Input data ▸
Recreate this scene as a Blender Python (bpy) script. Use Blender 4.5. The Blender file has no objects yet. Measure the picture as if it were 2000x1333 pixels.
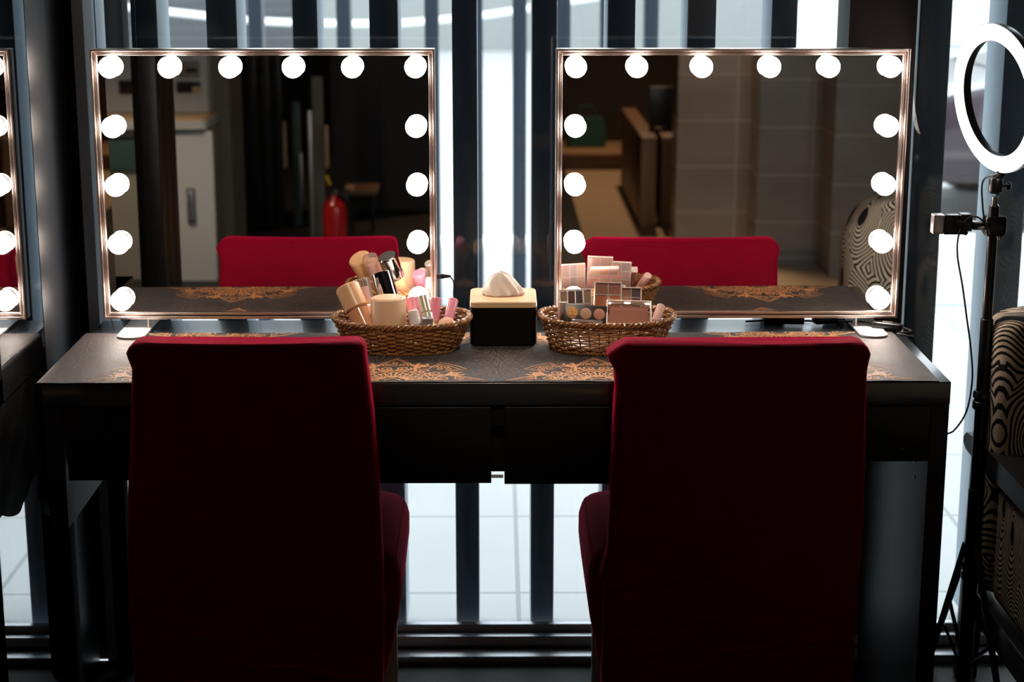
import bpy, bmesh, math, random
from mathutils import Vector, Matrix, Euler, noise

# ---------------------------------------------------------------- camera, world, exposure
SC = bpy.context.scene
COL = SC.collection
PI = math.pi
R = math.radians
rnd = random.Random(7)

CAM_H, PITCH, FPX = 1.60, R(13.39), 3450.0
cam_data = bpy.data.cameras.new('camera')
cam_data.sensor_width = 36.0
cam_data.lens = FPX / 2000 * 36.0
cam_data.clip_start = 0.05
cam_data.clip_end = 200
cam_data.dof.use_dof = True
cam_data.dof.focus_distance = 3.42
cam_data.dof.aperture_fstop = 4.0
cam = bpy.data.objects.new('camera', cam_data)
COL.objects.link(cam)
cam.location = (0, 0, CAM_H)
cam.rotation_euler = Euler((PI / 2 - PITCH, 0, -math.atan(30 / FPX)), 'XYZ')
SC.camera = cam
CM = cam.rotation_euler.to_matrix()

W = bpy.data.worlds.new('overcast_sky')
SC.world = W
W.use_nodes = True
wn = W.node_tree.nodes['Background']
wn.inputs[0].default_value = (0.86, 0.94, 1.0, 1)
wn.inputs[1].default_value = 4.0
SC.view_settings.view_transform = 'Standard'
SC.view_settings.look = 'None'
SC.view_settings.gamma = 1
SC.view_settings.use_curve_mapping = False
SC.view_settings.exposure = 0.0

BULB_POWER = 48.0


def lamp(name, kind, loc, energy, color, size=0.2, rot=(0, 0, 0), spot=1.6):
    d = bpy.data.lights.new(name, kind)
    d.energy = energy
    d.color = color
    if kind == 'AREA':
        d.size = size
    elif kind == 'SPOT':
        d.spot_size = spot
        d.spot_blend = 0.6
        d.shadow_soft_size = size
    else:
        d.shadow_soft_size = size
    o = bpy.data.objects.new(name, d)
    COL.objects.link(o)
    o.location = loc
    o.rotation_euler = rot
    return o


# warm ceiling downlights of the room behind the viewer
lamp('ceiling_downlight', 'SPOT', (1.2, -1.3, 2.62), 260, (1, .74, .50), .06, spot=1.5)
lamp('ceiling_downlight', 'SPOT', (0.9, -3.6, 2.62), 160, (1, .70, .45), .06, spot=1.9)
lamp('ceiling_downlight', 'SPOT', (-1.7, 0.5, 2.62), 170, (1, .86, .68), .06, spot=1.5)

dl = lamp('desk_fill_spot', 'SPOT', (0.0, 1.9, 2.62), 85, (1, .80, .62), .05, spot=R(21))  # added fill light, unseen above the desk; brightens fronts of the basket items
dl.rotation_euler = (Vector((0, 3.42, .84)) - Vector((0, 1.9, 2.62))).to_track_quat('-Z', 'Y').to_euler()


def at(px, py, Y):
    """point of the plane Y=const seen at a pixel of the 2000 x 1333 photograph"""
    d = CM @ Vector(((px - 1000) / FPX, -(py - 666.5) / FPX, -1))
    t = Y / d.y
    return Vector((d.x * t, Y, CAM_H + d.z * t))


def atz(px, py, Z):
    d = CM @ Vector(((px - 1000) / FPX, -(py - 666.5) / FPX, -1))
    t = (Z - CAM_H) / d.z
    return Vector((d.x * t, d.y * t, Z))


# ---------------------------------------------------------------- materials
def mat(name, base, rough=.5, metal=0., spec=.5, coat=0., sheen=0., emis=None, power=0., noise_amt=0., scale=(8, 8, 8),
        bump=0., bump_scale=60, trans=0., ior=1.45, alpha=1.):
    m = bpy.data.materials.new(name)
    m.use_nodes = True
    nt = m.node_tree
    b = nt.nodes['Principled BSDF']
    b.inputs['Base Color'].default_value = (*base, 1)
    b.inputs['Roughness'].default_value = rough
    b.inputs['Metallic'].default_value = metal
    b.inputs['Specular IOR Level'].default_value = spec
    b.inputs['Coat Weight'].default_value = coat
    b.inputs['Coat Roughness'].default_value = .08
    b.inputs['Sheen Weight'].default_value = sheen
    b.inputs['Transmission Weight'].default_value = trans
    b.inputs['IOR'].default_value = ior
    b.inputs['Alpha'].default_value = alpha
    if emis:
        b.inputs['Emission Color'].default_value = (*emis, 1)
        b.inputs['Emission Strength'].default_value = power
    tc = nt.nodes.new('ShaderNodeTexCoord')
    mp = nt.nodes.new('ShaderNodeMapping')
    mp.inputs['Scale'].default_value = scale
    nt.links.new(tc.outputs['Object'], mp.inputs['Vector'])
    n = nt.nodes.new('ShaderNodeTexNoise')
    n.inputs['Scale'].default_value = 1.0
    n.inputs['Detail'].default_value = 5
    nt.links.new(mp.outputs[0], n.inputs['Vector'])
    mx = nt.nodes.new('ShaderNodeMix')
    mx.data_type = 'RGBA'
    a = noise_amt
    mx.inputs[6].default_value = (*[c * (1 - a) for c in base], 1)
    mx.inputs[7].default_value = (*[min(1, c * (1 + a)) for c in base], 1)
    nt.links.new(n.outputs['Fac'], mx.inputs[0])
    nt.links.new(mx.outputs[2], b.inputs['Base Color'])
    if bump:
        n2 = nt.nodes.new('ShaderNodeTexNoise')
        n2.inputs['Scale'].default_value = bump_scale
        nt.links.new(tc.outputs['Object'], n2.inputs['Vector'])
        bp = nt.nodes.new('ShaderNodeBump')
        bp.inputs['Strength'].default_value = bump
        bp.inputs['Distance'].default_value = .002
        nt.links.new(n2.outputs['Fac'], bp.inputs['Height'])
        nt.links.new(bp.outputs[0], b.inputs['Normal'])
    return m


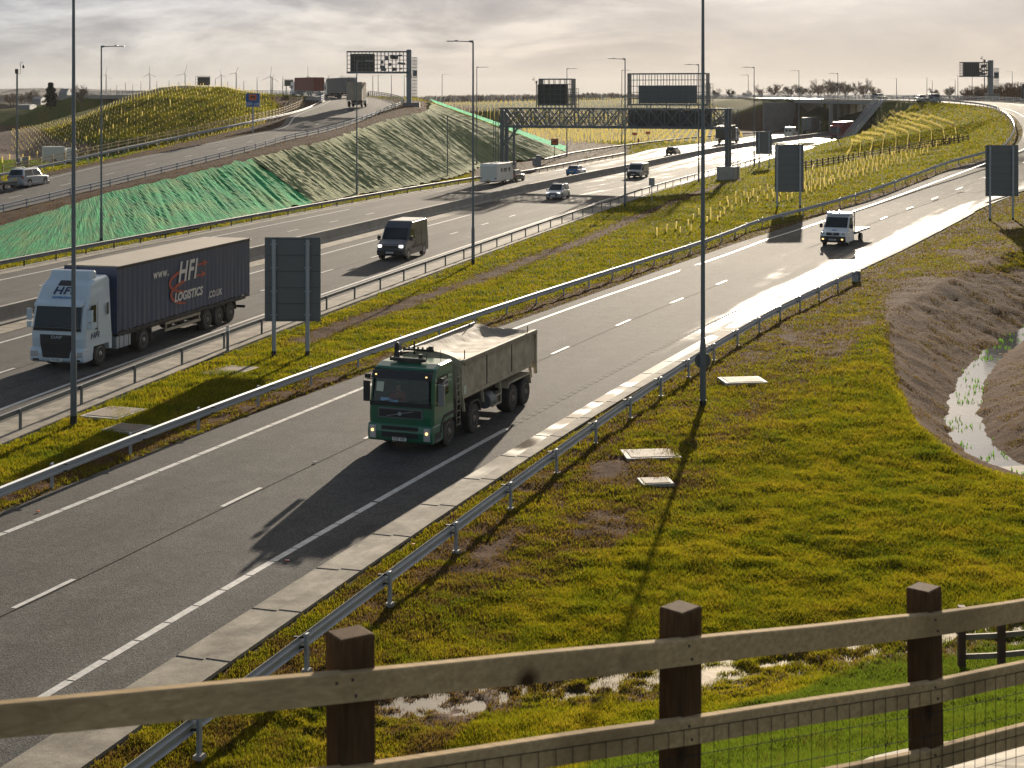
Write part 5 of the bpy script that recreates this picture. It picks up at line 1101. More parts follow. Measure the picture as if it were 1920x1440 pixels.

Exercise directions ▸ Take the material above from its first line through the line holding "CM = cam.rotation_euler.to_matrix()" and set it down exactly, without the pictures.

Task result ▸
Recreate this scene as a Blender Python (bpy) script. Use Blender 4.5. The Blender file has no objects yet. Measure the picture as if it were 2000x1333 pixels.
import bpy, bmesh, math, random
from mathutils import Vector, Matrix, Euler, noise

# ---------------------------------------------------------------- camera, world, exposure
SC = bpy.context.scene
COL = SC.collection
PI = math.pi
R = math.radians
rnd = random.Random(7)

CAM_H, PITCH, FPX = 1.60, R(13.39), 3450.0
cam_data = bpy.data.cameras.new('camera')
cam_data.sensor_width = 36.0
cam_data.lens = FPX / 2000 * 36.0
cam_data.clip_start = 0.05
cam_data.clip_end = 200
cam_data.dof.use_dof = True
cam_data.dof.focus_distance = 3.42
cam_data.dof.aperture_fstop = 4.0
cam = bpy.data.objects.new('camera', cam_data)
COL.objects.link(cam)
cam.location = (0, 0, CAM_H)
cam.rotation_euler = Euler((PI / 2 - PITCH, 0, -math.atan(30 / FPX)), 'XYZ')
SC.camera = cam
CM = cam.rotation_euler.to_matrix()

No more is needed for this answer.